**GIVEN MATERIAL:**
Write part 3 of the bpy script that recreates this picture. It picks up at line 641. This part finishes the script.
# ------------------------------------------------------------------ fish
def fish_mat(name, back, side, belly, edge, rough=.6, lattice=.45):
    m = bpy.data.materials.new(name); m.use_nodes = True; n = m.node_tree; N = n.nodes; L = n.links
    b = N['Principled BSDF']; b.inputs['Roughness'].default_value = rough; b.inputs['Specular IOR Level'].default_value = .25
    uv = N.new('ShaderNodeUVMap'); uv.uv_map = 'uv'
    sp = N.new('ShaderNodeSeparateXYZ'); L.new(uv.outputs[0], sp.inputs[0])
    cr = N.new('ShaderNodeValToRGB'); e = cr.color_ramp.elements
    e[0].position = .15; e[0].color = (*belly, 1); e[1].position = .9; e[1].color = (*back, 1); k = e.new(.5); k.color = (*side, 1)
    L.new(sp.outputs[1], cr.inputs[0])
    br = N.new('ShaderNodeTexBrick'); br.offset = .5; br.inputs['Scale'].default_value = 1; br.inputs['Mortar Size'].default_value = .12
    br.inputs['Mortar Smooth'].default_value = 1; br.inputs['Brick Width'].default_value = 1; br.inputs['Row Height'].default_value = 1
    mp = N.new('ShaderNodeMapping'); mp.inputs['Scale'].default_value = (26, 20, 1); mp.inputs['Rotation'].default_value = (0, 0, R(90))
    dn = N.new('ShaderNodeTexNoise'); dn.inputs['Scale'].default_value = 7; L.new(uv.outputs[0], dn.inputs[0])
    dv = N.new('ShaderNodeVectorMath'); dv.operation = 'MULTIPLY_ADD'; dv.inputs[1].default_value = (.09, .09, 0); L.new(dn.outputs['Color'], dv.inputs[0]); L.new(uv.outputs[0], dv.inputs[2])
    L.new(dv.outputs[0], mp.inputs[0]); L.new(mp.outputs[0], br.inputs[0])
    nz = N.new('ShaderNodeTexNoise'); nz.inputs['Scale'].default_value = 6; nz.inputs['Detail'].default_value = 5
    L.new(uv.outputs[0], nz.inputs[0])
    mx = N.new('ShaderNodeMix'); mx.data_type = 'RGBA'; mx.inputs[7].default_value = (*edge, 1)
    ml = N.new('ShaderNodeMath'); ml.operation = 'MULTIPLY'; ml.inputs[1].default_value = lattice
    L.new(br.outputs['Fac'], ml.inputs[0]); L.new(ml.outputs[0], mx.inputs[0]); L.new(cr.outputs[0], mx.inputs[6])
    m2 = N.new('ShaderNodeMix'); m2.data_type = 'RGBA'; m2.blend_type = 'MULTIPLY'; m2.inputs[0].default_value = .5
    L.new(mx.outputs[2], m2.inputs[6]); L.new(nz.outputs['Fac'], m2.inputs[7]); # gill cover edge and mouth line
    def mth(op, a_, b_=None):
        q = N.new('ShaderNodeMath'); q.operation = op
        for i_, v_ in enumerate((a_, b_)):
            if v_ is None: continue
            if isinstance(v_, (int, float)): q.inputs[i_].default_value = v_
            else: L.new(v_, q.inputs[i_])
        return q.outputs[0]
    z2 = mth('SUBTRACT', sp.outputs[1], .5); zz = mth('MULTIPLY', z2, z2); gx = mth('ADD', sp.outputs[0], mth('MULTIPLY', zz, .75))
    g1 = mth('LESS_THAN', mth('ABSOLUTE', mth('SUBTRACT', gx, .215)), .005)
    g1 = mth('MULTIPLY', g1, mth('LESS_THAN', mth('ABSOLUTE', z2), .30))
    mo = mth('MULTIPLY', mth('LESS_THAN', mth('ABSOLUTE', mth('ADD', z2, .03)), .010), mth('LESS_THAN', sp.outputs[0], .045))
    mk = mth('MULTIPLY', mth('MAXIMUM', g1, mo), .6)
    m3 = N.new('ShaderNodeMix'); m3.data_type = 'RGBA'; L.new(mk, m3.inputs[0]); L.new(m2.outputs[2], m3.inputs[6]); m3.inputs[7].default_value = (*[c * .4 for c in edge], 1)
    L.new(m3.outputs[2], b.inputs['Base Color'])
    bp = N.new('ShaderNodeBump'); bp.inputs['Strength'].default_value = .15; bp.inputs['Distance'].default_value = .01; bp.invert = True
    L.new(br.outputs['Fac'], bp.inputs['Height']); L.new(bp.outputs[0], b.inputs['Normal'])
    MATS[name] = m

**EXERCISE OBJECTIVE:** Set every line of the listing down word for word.

**PROBLEM SOLUTION:**
Write part 3 of the bpy script that recreates this picture. It picks up at line 641. This part finishes the script.
# ------------------------------------------------------------------ fish
def fish_mat(name, back, side, belly, edge, rough=.6, lattice=.45):
    m = bpy.data.materials.new(name); m.use_nodes = True; n = m.node_tree; N = n.nodes; L = n.links
    b = N['Principled BSDF']; b.inputs['Roughness'].default_value = rough; b.inputs['Specular IOR Level'].default_value = .25
    uv = N.new('ShaderNodeUVMap'); uv.uv_map = 'uv'
    sp = N.new('ShaderNodeSeparateXYZ'); L.new(uv.outputs[0], sp.inputs[0])
    cr = N.new('ShaderNodeValToRGB'); e = cr.color_ramp.elements
    e[0].position = .15; e[0].color = (*belly, 1); e[1].position = .9; e[1].color = (*back, 1); k = e.new(.5); k.color = (*side, 1)
    L.new(sp.outputs[1], cr.inputs[0])
    br = N.new('ShaderNodeTexBrick'); br.offset = .5; br.inputs['Scale'].default_value = 1; br.inputs['Mortar Size'].default_value = .12
    br.inputs['Mortar Smooth'].default_value = 1; br.inputs['Brick Width'].default_value = 1; br.inputs['Row Height'].default_value = 1
    mp = N.new('ShaderNodeMapping'); mp.inputs['Scale'].default_value = (26, 20, 1); mp.inputs['Rotation'].default_value = (0, 0, R(90))
    dn = N.new('ShaderNodeTexNoise'); dn.inputs['Scale'].default_value = 7; L.new(uv.outputs[0], dn.inputs[0])
    dv = N.new('ShaderNodeVectorMath'); dv.operation = 'MULTIPLY_ADD'; dv.inputs[1].default_value = (.09, .09, 0); L.new(dn.outputs['Color'], dv.inputs[0]); L.new(uv.outputs[0], dv.inputs[2])
    L.new(dv.outputs[0], mp.inputs[0]); L.new(mp.outputs[0], br.inputs[0])
    nz = N.new('ShaderNodeTexNoise'); nz.inputs['Scale'].default_value = 6; nz.inputs['Detail'].default_value = 5
    L.new(uv.outputs[0], nz.inputs[0])
    mx = N.new('ShaderNodeMix'); mx.data_type = 'RGBA'; mx.inputs[7].default_value = (*edge, 1)
    ml = N.new('ShaderNodeMath'); ml.operation = 'MULTIPLY'; ml.inputs[1].default_value = lattice
    L.new(br.outputs['Fac'], ml.inputs[0]); L.new(ml.outputs[0], mx.inputs[0]); L.new(cr.outputs[0], mx.inputs[6])
    m2 = N.new('ShaderNodeMix'); m2.data_type = 'RGBA'; m2.blend_type = 'MULTIPLY'; m2.inputs[0].default_value = .5
    L.new(mx.outputs[2], m2.inputs[6]); L.new(nz.outputs['Fac'], m2.inputs[7]); # gill cover edge and mouth line
    def mth(op, a_, b_=None):
        q = N.new('ShaderNodeMath'); q.operation = op
        for i_, v_ in enumerate((a_, b_)):
            if v_ is None: continue
            if isinstance(v_, (int, float)): q.inputs[i_].default_value = v_
            else: L.new(v_, q.inputs[i_])
        return q.outputs[0]
    z2 = mth('SUBTRACT', sp.outputs[1], .5); zz = mth('MULTIPLY', z2, z2); gx = mth('ADD', sp.outputs[0], mth('MULTIPLY', zz, .75))
    g1 = mth('LESS_THAN', mth('ABSOLUTE', mth('SUBTRACT', gx, .215)), .005)
    g1 = mth('MULTIPLY', g1, mth('LESS_THAN', mth('ABSOLUTE', z2), .30))
    mo = mth('MULTIPLY', mth('LESS_THAN', mth('ABSOLUTE', mth('ADD', z2, .03)), .010), mth('LESS_THAN', sp.outputs[0], .045))
    mk = mth('MULTIPLY', mth('MAXIMUM', g1, mo), .6)
    m3 = N.new('ShaderNodeMix'); m3.data_type = 'RGBA'; L.new(mk, m3.inputs[0]); L.new(m2.outputs[2], m3.inputs[6]); m3.inputs[7].default_value = (*[c * .4 for c in edge], 1)
    L.new(m3.outputs[2], b.inputs['Base Color'])
    bp = N.new('ShaderNodeBump'); bp.inputs['Strength'].default_value = .15; bp.inputs['Distance'].default_value = .01; bp.invert = True
    L.new(br.outputs['Fac'], bp.inputs['Height']); L.new(bp.outputs[0], b.inputs['Normal'])
    MATS[name] = m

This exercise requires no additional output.